- [Goal of the exercise]
Exactly the lines between the line containing "Model this scene" and the line containing "renderer.shadowMap.enabled = true;", together with those two lines, are to be output.

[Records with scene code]

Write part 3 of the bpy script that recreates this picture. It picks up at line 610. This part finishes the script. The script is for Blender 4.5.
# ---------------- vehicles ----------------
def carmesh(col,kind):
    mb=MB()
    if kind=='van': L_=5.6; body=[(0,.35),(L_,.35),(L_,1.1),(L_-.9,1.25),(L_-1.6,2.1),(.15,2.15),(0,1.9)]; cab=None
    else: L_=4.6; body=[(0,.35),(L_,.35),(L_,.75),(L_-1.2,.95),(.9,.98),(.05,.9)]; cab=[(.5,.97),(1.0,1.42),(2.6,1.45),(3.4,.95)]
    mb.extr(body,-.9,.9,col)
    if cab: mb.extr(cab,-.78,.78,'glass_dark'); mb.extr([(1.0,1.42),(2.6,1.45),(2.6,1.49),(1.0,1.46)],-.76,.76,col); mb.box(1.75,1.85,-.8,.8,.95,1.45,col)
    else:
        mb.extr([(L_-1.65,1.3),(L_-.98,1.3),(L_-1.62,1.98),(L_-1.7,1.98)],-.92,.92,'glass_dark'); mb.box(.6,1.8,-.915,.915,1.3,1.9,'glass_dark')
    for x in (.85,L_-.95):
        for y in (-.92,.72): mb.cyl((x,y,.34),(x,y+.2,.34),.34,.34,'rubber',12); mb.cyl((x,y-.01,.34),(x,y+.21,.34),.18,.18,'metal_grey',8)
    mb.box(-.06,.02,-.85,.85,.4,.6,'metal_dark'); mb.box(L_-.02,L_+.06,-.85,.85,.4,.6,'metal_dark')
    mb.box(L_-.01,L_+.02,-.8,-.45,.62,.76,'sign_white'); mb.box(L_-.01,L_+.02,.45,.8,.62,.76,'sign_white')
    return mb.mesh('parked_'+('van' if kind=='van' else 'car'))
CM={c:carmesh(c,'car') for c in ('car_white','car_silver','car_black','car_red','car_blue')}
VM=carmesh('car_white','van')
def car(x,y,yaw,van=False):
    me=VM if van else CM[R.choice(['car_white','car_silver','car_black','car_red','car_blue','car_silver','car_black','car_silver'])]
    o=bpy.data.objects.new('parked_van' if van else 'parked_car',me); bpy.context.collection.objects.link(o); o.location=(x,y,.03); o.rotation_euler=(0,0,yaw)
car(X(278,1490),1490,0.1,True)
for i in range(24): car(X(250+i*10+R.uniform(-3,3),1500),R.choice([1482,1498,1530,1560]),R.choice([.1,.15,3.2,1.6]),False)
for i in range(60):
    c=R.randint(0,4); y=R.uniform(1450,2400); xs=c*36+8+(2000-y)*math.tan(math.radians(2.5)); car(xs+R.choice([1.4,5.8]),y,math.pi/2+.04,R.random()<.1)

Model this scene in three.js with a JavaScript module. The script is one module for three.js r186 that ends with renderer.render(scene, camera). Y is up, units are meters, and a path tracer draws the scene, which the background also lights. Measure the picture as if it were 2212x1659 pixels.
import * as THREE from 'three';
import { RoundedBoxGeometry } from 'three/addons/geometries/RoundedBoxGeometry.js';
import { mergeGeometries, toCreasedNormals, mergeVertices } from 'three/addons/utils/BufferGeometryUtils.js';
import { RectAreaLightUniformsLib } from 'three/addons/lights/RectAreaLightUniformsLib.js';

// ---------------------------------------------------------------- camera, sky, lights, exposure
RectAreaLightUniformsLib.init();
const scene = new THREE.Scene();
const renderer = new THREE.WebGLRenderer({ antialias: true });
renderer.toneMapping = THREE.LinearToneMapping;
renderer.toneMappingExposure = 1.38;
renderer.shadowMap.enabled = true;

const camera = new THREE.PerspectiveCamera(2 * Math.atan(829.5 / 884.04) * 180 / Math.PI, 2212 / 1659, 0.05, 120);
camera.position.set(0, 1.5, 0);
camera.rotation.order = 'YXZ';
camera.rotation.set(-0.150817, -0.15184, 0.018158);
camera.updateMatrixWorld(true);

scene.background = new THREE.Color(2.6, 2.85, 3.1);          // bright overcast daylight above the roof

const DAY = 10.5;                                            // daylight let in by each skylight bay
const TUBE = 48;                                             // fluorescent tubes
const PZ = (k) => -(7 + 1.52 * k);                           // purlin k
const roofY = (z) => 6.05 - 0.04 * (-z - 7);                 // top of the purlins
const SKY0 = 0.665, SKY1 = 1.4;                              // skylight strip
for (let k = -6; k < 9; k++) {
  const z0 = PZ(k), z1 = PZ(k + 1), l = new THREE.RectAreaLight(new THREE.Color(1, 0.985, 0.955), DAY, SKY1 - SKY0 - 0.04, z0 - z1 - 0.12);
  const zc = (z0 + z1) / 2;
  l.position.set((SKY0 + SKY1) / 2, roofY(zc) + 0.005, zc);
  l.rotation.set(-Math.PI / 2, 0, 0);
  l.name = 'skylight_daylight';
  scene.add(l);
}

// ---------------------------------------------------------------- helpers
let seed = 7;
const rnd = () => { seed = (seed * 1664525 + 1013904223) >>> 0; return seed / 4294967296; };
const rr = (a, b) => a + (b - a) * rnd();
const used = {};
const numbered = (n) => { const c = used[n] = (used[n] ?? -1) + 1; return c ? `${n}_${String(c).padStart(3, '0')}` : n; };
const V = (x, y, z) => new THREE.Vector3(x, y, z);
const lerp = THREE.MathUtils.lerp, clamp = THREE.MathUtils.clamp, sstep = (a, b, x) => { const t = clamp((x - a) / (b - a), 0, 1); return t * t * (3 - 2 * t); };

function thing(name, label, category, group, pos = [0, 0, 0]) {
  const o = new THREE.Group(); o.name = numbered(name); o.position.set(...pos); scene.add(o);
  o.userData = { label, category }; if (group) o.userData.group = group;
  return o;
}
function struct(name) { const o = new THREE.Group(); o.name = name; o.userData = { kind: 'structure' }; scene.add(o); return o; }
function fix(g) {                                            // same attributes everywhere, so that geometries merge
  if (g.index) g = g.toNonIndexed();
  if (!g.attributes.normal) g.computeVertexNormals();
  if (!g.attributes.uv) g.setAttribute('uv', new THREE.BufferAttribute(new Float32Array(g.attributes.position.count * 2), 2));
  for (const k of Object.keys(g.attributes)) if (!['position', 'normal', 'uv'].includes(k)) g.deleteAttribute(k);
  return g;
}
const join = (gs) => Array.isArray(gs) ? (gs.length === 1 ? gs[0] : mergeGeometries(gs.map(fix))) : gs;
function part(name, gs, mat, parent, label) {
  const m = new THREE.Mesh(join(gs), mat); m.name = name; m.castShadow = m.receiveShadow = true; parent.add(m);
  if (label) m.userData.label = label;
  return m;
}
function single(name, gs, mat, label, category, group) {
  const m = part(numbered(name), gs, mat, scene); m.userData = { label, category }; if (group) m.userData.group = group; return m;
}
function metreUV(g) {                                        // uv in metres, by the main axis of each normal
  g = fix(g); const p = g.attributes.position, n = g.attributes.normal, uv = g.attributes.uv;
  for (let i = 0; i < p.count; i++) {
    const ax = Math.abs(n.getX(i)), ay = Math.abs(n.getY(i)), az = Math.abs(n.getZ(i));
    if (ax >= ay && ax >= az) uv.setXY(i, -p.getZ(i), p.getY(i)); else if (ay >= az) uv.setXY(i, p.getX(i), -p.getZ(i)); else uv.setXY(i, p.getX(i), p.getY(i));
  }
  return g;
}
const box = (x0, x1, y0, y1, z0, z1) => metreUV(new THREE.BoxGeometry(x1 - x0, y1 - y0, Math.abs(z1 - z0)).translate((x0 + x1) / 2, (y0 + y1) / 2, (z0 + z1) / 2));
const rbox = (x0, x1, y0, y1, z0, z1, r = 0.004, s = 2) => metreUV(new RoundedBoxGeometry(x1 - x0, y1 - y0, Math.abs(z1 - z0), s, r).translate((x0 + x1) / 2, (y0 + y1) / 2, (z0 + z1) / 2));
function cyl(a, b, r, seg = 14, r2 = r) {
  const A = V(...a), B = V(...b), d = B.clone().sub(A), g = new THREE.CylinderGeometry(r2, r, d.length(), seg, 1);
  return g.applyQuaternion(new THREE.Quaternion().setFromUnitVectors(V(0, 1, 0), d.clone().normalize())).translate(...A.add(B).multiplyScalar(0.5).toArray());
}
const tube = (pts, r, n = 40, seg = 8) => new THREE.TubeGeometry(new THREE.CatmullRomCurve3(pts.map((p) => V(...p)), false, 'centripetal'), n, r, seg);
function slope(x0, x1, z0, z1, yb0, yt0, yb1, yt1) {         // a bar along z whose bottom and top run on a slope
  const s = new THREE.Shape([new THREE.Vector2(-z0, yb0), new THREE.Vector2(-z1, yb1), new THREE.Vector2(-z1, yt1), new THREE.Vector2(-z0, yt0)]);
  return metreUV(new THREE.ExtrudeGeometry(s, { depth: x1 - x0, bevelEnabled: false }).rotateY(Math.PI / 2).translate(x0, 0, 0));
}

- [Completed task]
Model this scene in three.js with a JavaScript module. The script is one module for three.js r186 that ends with renderer.render(scene, camera). Y is up, units are meters, and a path tracer draws the scene, which the background also lights. Measure the picture as if it were 2212x1659 pixels.
import * as THREE from 'three';
import { RoundedBoxGeometry } from 'three/addons/geometries/RoundedBoxGeometry.js';
import { mergeGeometries, toCreasedNormals, mergeVertices } from 'three/addons/utils/BufferGeometryUtils.js';
import { RectAreaLightUniformsLib } from 'three/addons/lights/RectAreaLightUniformsLib.js';

// ---------------------------------------------------------------- camera, sky, lights, exposure
RectAreaLightUniformsLib.init();
const scene = new THREE.Scene();
const renderer = new THREE.WebGLRenderer({ antialias: true });
renderer.toneMapping = THREE.LinearToneMapping;
renderer.toneMappingExposure = 1.38;
renderer.shadowMap.enabled = true;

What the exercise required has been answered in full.